Michael K. Levine is a leader in lean and agile thought. As a senior executive he has driven results at Wells Fargo, US Bank and a leading software company. He has written well-received books on why we do lean & agile, how to make organizational change to do so, and how to lead for agility. The books are both instructional and entertaining, as he mixes teaching and story-telling (Tales). Michael’s most recent book is People Over Process: Leadership for Agility. This website shares more information on Michael, his models, and his books, and provides links to articles and reviews in media. Check out the models, the books, and look at a few media pieces!

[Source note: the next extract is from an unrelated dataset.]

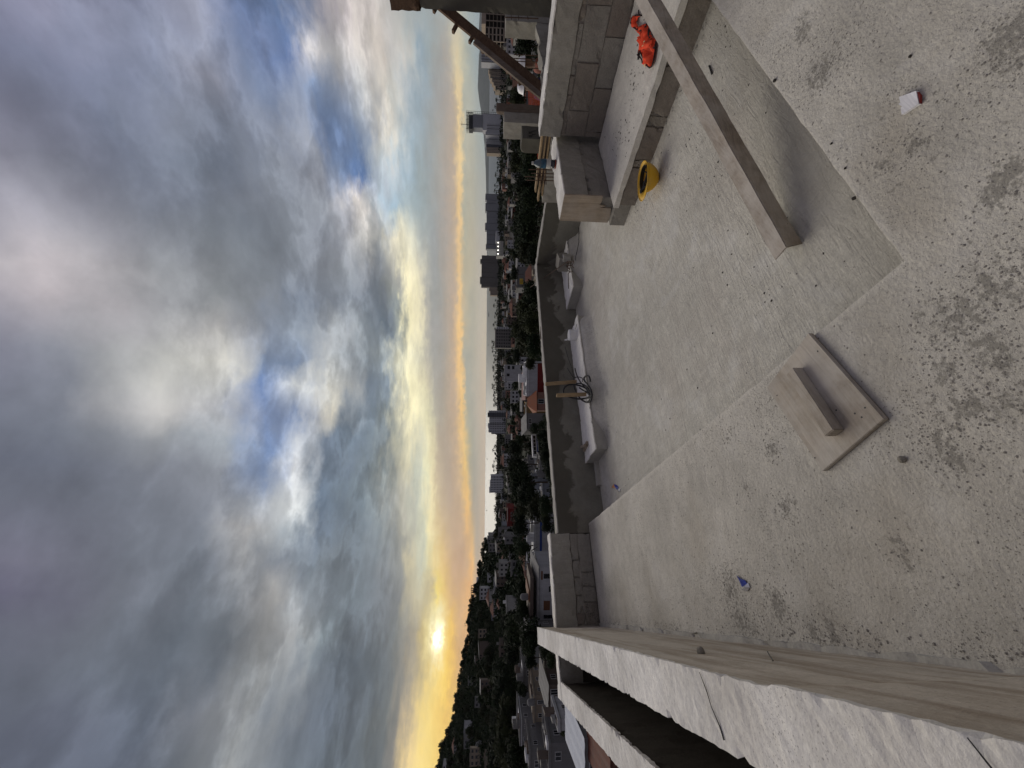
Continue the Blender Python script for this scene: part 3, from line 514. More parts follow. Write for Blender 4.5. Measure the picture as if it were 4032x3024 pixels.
# bench on blocks at the right
t = empty('concrete_bench', (4.0, 1.4, 0)); tag(t, 'low pale concrete bench on brown blocks along the right side, under the long timber', 'bench')
child(rough('slab', M_BENCH, (3.5, 4.628, -.9, 2.482, -.047, .005), cell=.06, jit=.004, bevel=.004, seed=21), t)
bk = MB(); bk.box(3.535, 3.63, -.9, 2.47, -.3, -.05); child(bk.build('mortar_bed', M_MORT), t)
jy = [2.462, 2.072, 1.998, 1.716, 1.638, 1.285, .905, .52, .13, -.3]
for i in range(len(jy) - 1):
    if jy[i] - jy[i + 1] < .1: child(rough('mortar_joint', M_RUB, (3.522, 3.62, jy[i + 1] + .004, jy[i] - .004, -.235, -.05), cell=.03, jit=.01, bevel=0, seed=50 + i), t)
    else: child(rough('block', M_BLOCK, (3.514, 3.62, jy[i + 1] + .006, jy[i] - .006, -.24, -.052), cell=.035, jit=.006, bevel=.006, seed=40 + i), t)
# low wall closing the bench, plywood shutter on its end
t = empty('low_wall', (4.2, 2.62, 0)); tag(t, 'grey concrete wall stub with a white chipped top beyond the bench, bottle standing on it', 'wall')
child(rough('cap', M_CAP, (3.69, 4.95, 2.487, 2.775, .235, .485), cell=.05, jit=.006, bevel=.006, seed=23), t)
child(rough('top_screed', M_SCREED, (3.686, 4.955, 2.483, 2.78, .479, .492), cell=.035, jit=.005, bevel=.003, seed=84), t)
child(rough('base', M_BLOCK2, (3.69, 4.95, 2.499, 2.77, -.25, .237), cell=.05, jit=.013, bevel=.01, seed=24), t)
child(rough('end_block', M_BLOCK2, (3.60, 3.688, 2.492, 2.765, -.25, -.05), cell=.04, jit=.007, bevel=.014, seed=25), t)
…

People and Interactions over Processes and Tools. While we value both, we value People more.

So begins the Agile Manifesto, the declaration that marked the beginning of the agile revolution in technology development. I’ve written three books to share ideas to help technologists bring this declaration to life.

I’ve been doing agile software development for thirty years, before it had a name. For the past decade I’ve been writing about it. My perspective is a little different from most writers in this area.  I’m not a consultant: I have spent my career as a senior executive in successful large financial institutions and as CTO of a software company.  I desperately wanted people to understand and practice agile concepts, mostly because I like working that way and don’t like failure, so I’ve tried to explain directly and through stories…or Tales if you will. I’ve found stories a better learning mechanism than dry explanation.

My journey as an author began out of frustration. I’d been one of four delivery leaders for an enormous project at Wells Fargo to build a new origination system for home mortgages and home equity lines and loans. This was in 2005 or so, and my teams had been “agile” since before the term was formalized and had adopted many lean techniques as well. By 2008 the project had completely failed, most of the team lost their jobs, and the project was reconstituted from ground up for another shot. My sub-team also mostly lost their jobs despite the fact that they had been highly successful. I asked myself, how could a great company, with outstanding leaders and enormous resources, fail so miserably at something so important?

As I struggled to make sense of this, I had the opportunity to add a few weeks study of lean product development at the University of Michigan to what I’d learned in practice about lean operations, mostly from the Lean Enterprise Institute. The combination of lean operations, lean product development, and agile / scrum (which seems to me “lean for software”) helped me understand the foundational problem: mistaking the nature of the problem at hand as one amenable to prescriptive process management, versus one demanding adaptive techniques. Excellent business leaders and capable technology managers applied the wrong model to the problem, assisted by well-intentioned but deluded consultants and vendors, and the result was a billion dollar failure.

I was both saddened and motivated by my realization, but motivation was stronger. I wanted to help excellent business leaders and well-intentioned technologists understand what it takes to succeed in highly complex product and technology development initiatives. I’d enjoyed the business novel format of Eliyahu Goldratt’s The Goal, a lean classic, so decided to try it and write my own book, aimed at being accessible to business leaders dependent on technology for their success. Out of this came a lean/agile model and the story that became Tale of Two Systems. I dreamed of a future where folks like me in the future could buy the book for their leaders and help prevent future disasters.

The book was modestly popular and to a minor extent met my goals. In the intervening years I’ve continued to do large scale projects at Wells Fargo and US Bank using lean and agile techniques, and have written two additional books aimed at helping people succeed at large scale technology development. I have just completed what has become the Tales of Agility trilogy with the capstone, People over Process, coming back to the first value in the Agile Manifesto after my first two books dwelt on process and organizational change.

In this website I am sharing with you the key models I created for agility — what is lean and agile for technology development and why we have to use it, approaches for organizational adoption, and most importantly, how to sustain agility through people and interactions using facilitative leadership for agility. Each of these topics corresponds to one of the trilogy books, which are shown on the Books page with links to purchase if you wish.

I hope this information provides you with ideas and entertainment and helps you with your own agile journeys.